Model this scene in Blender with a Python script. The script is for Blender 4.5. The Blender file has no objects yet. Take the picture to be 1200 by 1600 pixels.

==

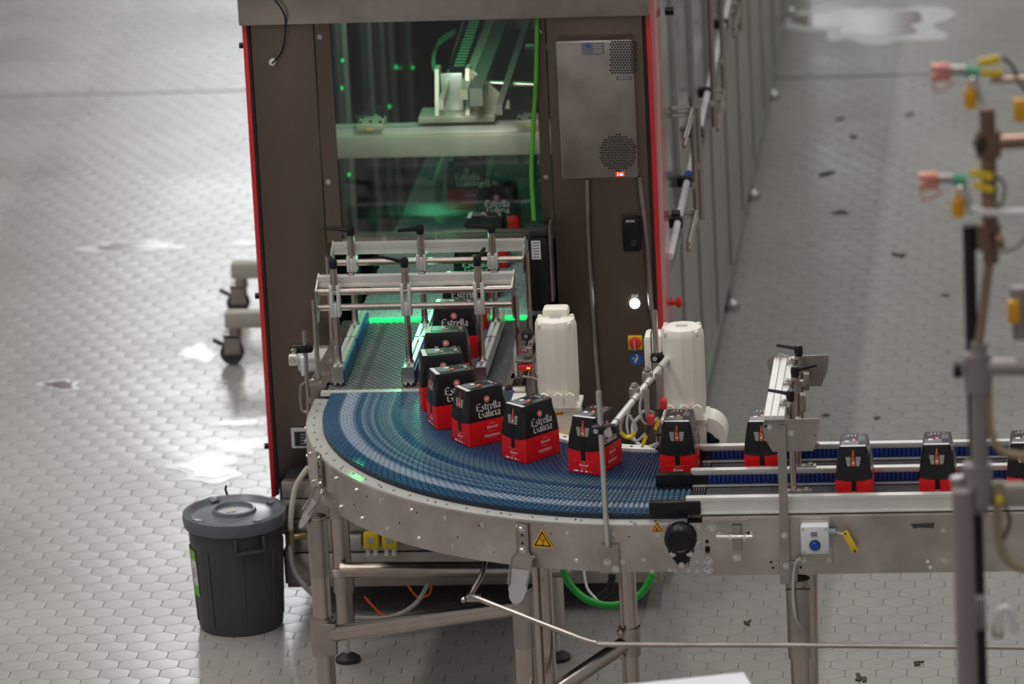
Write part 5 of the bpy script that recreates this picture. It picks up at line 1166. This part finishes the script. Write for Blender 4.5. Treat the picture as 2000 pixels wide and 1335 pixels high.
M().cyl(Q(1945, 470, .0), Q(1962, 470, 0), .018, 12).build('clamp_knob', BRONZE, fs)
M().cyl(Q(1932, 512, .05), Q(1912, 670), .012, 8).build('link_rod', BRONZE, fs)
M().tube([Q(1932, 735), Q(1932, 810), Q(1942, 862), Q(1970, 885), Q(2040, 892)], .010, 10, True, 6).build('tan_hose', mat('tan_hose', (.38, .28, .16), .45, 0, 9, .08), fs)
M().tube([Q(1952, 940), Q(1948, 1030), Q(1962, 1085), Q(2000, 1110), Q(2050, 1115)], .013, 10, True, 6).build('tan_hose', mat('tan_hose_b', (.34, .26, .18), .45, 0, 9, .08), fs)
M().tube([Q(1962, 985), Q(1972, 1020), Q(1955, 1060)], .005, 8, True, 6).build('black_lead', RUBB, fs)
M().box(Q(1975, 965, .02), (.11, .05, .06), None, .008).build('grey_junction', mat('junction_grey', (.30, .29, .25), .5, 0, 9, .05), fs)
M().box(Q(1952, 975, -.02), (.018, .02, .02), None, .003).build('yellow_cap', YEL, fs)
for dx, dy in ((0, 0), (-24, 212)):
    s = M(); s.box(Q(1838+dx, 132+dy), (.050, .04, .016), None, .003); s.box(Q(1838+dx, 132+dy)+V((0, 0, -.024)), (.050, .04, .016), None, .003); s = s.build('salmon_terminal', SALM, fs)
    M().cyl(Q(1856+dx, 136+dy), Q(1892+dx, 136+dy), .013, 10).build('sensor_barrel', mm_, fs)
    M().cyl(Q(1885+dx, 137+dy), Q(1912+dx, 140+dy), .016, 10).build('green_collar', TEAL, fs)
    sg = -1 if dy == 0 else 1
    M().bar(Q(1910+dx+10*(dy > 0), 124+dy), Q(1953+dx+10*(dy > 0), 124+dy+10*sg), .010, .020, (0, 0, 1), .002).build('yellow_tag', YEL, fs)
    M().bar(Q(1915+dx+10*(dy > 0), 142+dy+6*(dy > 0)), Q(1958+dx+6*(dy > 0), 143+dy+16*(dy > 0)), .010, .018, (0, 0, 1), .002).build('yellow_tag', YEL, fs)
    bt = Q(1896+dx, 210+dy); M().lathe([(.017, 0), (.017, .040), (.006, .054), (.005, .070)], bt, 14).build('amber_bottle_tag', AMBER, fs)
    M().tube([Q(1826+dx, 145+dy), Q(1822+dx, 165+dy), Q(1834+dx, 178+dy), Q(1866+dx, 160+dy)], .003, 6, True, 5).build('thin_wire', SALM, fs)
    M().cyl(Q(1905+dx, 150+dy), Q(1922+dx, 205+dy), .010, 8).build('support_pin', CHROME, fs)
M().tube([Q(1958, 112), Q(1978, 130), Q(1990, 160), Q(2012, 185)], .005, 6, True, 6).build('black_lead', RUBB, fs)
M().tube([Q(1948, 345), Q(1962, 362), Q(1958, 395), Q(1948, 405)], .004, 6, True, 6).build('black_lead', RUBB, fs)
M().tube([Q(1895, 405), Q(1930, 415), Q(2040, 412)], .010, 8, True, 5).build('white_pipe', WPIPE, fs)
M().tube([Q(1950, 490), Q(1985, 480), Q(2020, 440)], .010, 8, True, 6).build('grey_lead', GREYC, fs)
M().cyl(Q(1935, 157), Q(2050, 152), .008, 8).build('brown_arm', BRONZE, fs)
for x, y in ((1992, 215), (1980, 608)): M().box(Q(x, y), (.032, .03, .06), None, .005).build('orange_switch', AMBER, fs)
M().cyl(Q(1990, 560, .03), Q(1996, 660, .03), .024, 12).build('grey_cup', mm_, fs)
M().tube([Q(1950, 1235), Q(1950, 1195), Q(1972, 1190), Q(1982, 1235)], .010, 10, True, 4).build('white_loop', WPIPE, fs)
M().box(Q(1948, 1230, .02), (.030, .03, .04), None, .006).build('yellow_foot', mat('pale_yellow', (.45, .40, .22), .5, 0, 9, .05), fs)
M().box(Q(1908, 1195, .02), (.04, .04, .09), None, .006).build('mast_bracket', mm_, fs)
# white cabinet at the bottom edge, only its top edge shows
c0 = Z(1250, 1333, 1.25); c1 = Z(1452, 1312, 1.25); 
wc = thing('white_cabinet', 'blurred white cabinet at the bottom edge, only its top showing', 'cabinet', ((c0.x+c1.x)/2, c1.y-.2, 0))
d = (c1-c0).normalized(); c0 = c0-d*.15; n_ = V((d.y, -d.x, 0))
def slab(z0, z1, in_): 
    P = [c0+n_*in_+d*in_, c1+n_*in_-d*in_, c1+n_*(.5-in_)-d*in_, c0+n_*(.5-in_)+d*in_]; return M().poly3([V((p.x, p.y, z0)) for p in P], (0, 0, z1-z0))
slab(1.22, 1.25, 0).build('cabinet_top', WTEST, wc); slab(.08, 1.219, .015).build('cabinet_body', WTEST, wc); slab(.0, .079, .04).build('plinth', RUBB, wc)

_Task description_
Where a line in the entries holds "pixels", copy that line.

_Problem solution_
Model this scene in Blender with a Python script. The script is for Blender 4.5. The Blender file has no objects yet. Take the picture to be 1200 by 1600 pixels.
Write part 5 of the bpy script that recreates this picture. It picks up at line 1166. This part finishes the script. Write for Blender 4.5. Treat the picture as 2000 pixels wide and 1335 pixels high.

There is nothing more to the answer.